Uma ida ao barbeiro
Tudo em Mário parecia ter ficado a meio caminho: uns sapatos que podiam ser sandálias, uma roupa que ansiava por se reformar em farrapos, uma maneira de falar pendurada algures no meio do Atlântico, uma voz sem pátria única, repuxada pelas forças da América e da Europa. O estado intermédio subia até à sua barba e cabelo. Não dava para decidir se eram compridos ou curtos, se precisavam de ser cortados, se Mário os queria a crescer. A primeira coisa que lhe ouvi foi um belo exemplo desta mistura.
– E o seu companheiro de assalto era seu amigo?

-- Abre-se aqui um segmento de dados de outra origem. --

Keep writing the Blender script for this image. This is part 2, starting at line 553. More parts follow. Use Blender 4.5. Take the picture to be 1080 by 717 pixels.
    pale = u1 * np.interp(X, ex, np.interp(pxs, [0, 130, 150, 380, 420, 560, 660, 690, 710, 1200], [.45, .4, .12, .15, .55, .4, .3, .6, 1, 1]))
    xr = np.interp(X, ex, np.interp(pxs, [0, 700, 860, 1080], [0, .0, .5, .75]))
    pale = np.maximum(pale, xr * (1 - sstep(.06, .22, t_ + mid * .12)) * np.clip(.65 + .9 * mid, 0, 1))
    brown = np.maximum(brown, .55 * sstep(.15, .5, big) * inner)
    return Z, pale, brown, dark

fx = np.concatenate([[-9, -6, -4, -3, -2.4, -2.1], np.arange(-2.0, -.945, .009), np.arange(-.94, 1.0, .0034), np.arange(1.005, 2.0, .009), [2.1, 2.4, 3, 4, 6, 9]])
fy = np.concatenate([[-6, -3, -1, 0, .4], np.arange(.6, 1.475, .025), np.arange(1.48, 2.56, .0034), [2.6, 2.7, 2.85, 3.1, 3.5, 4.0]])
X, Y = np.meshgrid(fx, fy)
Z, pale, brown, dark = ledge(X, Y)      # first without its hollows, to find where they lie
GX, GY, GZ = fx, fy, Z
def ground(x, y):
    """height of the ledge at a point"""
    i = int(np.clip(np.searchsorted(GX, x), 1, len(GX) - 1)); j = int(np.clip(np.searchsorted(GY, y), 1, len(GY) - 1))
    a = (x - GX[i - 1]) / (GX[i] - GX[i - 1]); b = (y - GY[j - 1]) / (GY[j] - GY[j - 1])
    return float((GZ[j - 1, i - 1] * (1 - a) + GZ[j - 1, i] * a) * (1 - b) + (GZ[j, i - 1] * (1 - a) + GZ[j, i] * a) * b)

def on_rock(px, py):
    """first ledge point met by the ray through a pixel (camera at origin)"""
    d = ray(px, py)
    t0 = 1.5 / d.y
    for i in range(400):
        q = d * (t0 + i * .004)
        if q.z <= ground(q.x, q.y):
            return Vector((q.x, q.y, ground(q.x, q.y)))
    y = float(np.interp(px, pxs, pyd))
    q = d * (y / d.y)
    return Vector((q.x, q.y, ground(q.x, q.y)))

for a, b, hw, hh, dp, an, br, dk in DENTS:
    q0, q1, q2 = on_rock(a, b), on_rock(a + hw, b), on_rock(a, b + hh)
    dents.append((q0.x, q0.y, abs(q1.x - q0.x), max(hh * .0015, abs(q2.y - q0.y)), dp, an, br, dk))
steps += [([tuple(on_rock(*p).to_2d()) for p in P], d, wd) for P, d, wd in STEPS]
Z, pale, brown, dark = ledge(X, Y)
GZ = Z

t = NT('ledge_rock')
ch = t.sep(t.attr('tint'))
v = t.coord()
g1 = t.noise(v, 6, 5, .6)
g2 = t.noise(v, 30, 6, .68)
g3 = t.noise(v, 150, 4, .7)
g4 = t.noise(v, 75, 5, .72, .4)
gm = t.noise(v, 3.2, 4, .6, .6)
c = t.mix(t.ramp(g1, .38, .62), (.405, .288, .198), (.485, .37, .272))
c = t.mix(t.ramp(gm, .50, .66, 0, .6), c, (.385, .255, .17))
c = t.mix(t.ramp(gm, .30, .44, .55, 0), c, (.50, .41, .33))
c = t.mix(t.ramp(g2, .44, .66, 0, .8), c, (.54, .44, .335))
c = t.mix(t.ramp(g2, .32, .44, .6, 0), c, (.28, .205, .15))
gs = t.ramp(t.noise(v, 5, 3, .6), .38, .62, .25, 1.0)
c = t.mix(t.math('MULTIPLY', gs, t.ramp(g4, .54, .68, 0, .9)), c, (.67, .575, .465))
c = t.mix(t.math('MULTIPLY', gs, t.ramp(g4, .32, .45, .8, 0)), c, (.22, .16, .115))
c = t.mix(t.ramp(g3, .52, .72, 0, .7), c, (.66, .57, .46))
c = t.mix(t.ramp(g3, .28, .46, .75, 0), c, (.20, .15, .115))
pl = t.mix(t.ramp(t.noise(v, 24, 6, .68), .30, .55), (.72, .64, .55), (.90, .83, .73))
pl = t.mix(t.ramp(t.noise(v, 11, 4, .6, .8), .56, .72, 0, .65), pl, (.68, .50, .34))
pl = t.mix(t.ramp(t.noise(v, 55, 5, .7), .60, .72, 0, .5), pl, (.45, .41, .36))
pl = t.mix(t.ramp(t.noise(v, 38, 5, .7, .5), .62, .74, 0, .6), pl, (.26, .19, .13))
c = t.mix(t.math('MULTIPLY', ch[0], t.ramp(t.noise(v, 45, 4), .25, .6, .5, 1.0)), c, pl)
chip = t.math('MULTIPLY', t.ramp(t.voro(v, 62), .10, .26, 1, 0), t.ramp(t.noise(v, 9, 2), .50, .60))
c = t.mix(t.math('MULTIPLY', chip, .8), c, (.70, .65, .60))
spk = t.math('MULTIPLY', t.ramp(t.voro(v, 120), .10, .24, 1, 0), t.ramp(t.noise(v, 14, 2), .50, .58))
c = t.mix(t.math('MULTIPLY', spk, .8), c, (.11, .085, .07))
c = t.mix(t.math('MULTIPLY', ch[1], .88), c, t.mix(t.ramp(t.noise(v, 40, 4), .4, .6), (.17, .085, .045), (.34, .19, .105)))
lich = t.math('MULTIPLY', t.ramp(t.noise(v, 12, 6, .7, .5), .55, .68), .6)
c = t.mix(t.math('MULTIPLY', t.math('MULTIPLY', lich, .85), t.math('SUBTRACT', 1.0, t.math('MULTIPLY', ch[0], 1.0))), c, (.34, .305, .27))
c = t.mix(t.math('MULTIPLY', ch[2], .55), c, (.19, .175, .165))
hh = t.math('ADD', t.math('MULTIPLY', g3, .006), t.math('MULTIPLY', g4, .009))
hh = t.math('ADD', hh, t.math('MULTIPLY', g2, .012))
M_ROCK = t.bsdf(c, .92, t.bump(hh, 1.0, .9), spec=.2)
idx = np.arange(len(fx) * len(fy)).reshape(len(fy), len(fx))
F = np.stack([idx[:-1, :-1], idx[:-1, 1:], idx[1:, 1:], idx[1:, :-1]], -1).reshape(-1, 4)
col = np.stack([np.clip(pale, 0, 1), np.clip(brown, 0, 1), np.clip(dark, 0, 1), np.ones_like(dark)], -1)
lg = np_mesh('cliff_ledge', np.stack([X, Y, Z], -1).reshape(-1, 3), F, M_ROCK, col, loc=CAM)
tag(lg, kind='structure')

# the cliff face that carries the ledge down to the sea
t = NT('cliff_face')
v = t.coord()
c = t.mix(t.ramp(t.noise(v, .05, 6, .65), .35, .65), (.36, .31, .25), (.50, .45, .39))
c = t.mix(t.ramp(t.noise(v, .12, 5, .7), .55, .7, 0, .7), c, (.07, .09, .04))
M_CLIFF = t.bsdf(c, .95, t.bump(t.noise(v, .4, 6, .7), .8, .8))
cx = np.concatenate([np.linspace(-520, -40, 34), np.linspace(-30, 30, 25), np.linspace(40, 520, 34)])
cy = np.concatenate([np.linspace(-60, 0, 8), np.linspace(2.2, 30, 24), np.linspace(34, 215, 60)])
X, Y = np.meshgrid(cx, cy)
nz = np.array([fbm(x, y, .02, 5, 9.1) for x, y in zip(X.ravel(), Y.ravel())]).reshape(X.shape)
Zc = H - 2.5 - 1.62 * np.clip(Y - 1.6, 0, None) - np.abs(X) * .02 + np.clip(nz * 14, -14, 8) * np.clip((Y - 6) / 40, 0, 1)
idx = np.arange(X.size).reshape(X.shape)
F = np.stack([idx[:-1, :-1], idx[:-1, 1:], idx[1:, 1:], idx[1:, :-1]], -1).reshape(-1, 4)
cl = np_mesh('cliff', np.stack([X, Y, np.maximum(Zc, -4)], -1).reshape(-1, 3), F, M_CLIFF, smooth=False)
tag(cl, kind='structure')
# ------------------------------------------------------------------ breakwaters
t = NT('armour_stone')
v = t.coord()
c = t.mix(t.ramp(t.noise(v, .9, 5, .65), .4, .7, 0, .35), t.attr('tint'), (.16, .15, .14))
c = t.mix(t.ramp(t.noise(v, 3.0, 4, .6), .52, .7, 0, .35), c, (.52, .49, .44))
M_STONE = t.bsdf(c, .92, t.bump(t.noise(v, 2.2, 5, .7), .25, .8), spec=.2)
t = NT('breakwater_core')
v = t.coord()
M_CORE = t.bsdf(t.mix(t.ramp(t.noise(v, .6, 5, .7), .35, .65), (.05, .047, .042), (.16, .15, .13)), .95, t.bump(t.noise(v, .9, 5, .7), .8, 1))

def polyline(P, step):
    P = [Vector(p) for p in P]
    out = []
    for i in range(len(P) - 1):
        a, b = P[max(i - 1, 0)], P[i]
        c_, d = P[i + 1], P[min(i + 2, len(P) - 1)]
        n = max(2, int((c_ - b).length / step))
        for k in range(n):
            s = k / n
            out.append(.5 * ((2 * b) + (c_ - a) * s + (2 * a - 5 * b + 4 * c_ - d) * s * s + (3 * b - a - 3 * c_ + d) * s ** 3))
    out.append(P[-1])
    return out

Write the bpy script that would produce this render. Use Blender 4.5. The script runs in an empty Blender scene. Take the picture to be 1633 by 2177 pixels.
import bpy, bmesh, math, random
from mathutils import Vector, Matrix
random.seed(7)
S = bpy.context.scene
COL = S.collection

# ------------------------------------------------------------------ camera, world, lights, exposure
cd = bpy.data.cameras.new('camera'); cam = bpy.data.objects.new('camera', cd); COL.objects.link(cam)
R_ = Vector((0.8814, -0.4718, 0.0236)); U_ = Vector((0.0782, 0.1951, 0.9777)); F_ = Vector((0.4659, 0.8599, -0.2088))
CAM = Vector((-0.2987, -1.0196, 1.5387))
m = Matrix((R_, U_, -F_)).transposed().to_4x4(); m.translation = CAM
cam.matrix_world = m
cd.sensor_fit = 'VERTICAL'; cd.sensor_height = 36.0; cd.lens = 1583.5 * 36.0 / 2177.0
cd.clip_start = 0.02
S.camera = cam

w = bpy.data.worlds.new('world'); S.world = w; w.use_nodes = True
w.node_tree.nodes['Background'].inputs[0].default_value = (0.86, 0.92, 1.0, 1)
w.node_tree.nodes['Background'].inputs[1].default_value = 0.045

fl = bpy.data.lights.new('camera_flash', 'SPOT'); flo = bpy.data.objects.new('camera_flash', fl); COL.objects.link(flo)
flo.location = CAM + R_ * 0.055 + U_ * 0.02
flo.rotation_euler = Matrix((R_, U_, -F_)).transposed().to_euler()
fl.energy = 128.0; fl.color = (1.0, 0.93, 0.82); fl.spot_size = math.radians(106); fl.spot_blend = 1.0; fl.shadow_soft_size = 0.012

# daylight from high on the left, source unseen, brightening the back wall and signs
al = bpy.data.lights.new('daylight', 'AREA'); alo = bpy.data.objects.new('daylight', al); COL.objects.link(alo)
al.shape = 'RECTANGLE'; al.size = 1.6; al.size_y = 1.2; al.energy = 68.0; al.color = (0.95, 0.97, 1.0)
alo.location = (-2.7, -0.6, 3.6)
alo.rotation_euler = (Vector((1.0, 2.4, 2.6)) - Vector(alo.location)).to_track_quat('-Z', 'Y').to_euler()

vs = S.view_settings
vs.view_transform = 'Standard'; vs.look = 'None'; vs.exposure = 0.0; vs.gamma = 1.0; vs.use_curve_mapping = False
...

– Não, conheci-o ali na rua.
A juíza abriu os olhos com a inesperada combinação:
– Mas foi naquele instante?…
– Um pouco antes, senhora.
– Então o plano era ele entrar na barbearia, partir o vidro e o senhor ficar a vigiar.
– E quando eu olhei para trás… el falsmfalsu fasgasdguta.
– Desculpe?!
– Deulepafugiefugiuorapaz…!
[Apesar do meu gosto pelo sotaque vulcânico das ilhas atlânticas, não percebi esta fala, que ficou gravada, e também a juíza suspirou]:
– Olhe, peço desculpa, mas o seu português dos Açores… não percebi o que nos contou.
Mário recolocou a língua mais a oriente.
– Fiquei na esquina a vigiar.
– O vosso acordo era que os objectos que de lá retirassem seriam divididos a meias pelos dois.
– Sim, senhora.
– O que correu mal foi que o outro rompeu o acordo e fugiu com todas as coisas…
Portanto, traído pelo próprio cúmplice, um clássico da ignomínia no código dos ladrões. Mas como tinham acabado de se conhecer, Mário não ficou a ruminar, antes agiu.
– Mas eu também fui tirar! Só que não tive tempo e…!
Trás!, bateu as palmas com violência, figurando-se a si mesmo no Mundo como um rato a estrebuchar na ratoeira, um arame na goela.
– Pois. Entretanto a polícia apanhou-o!
Estava o essencial da acção conversada, mas o crime tinha mais para dizer. Um pouco de História da emigração açoreana:
– Tenho o 12.º ano, mas estudei nos Estados Unidos.
– Na escola onde lá andou?
– Sim, é o equivalente ao 12.º ano.
Um pouco de banalidade sociológica para casos do género, Mário está a ser acompanhado numa comunidade de tratamento:
– Bebia álcool, tomava heroína, benzodiazepinas, estava mesmo fora de mim.
Não sabia explicar como é que a polícia encontrara munições de pistola Parabellum (da frase latina “se queres paz, prepara-te para a guerra”) no seu bolso (ou melhor, explicou mal):
– Isso estava no chão lá, senhora.
– Mas não é costume andarem munições assim no chão!
O tribunal tinha a lista dos objectos levados pelos arrombadores.
– O que o outro levou, não sei.
– Quer dizer que, havendo desaparecimento de outros objectos, terá sido o outro senhor…
Mário abanava a cabeça de cima para baixo.
– Está a dizer-me que sim com a cabeça, mas isso não fica registado.
– Sim. Sim, senhora.
Mário levara duas embalagens de perfume, cera, champô, no valor de 129 euros. E mais um artigo que ali apareceu por magia e, se quisermos ser generosos, por artes comoventes:
– Há aqui um objecto que não está na lista das coisas dadas como desaparecidas pelo dono da barbearia.
A juíza pediu a Mário que se aproximasse para ver a foto.
– O que é isso?
– É uma máquina de barba. Mas não me lembro, senhora…
– Também me disse que era barbeiro. Não seria sua?
– Devia ser minha, senhora, devia ser minha.
Seiscentos euros, suspensos por dois anos e seis meses. Mais 120 horas de trabalho em instituição de solidariedade, que poderá ser naquela em que ele já vive. A vida de Mário, como barbeiro capaz, pode ir para a frente ou voltar para trás.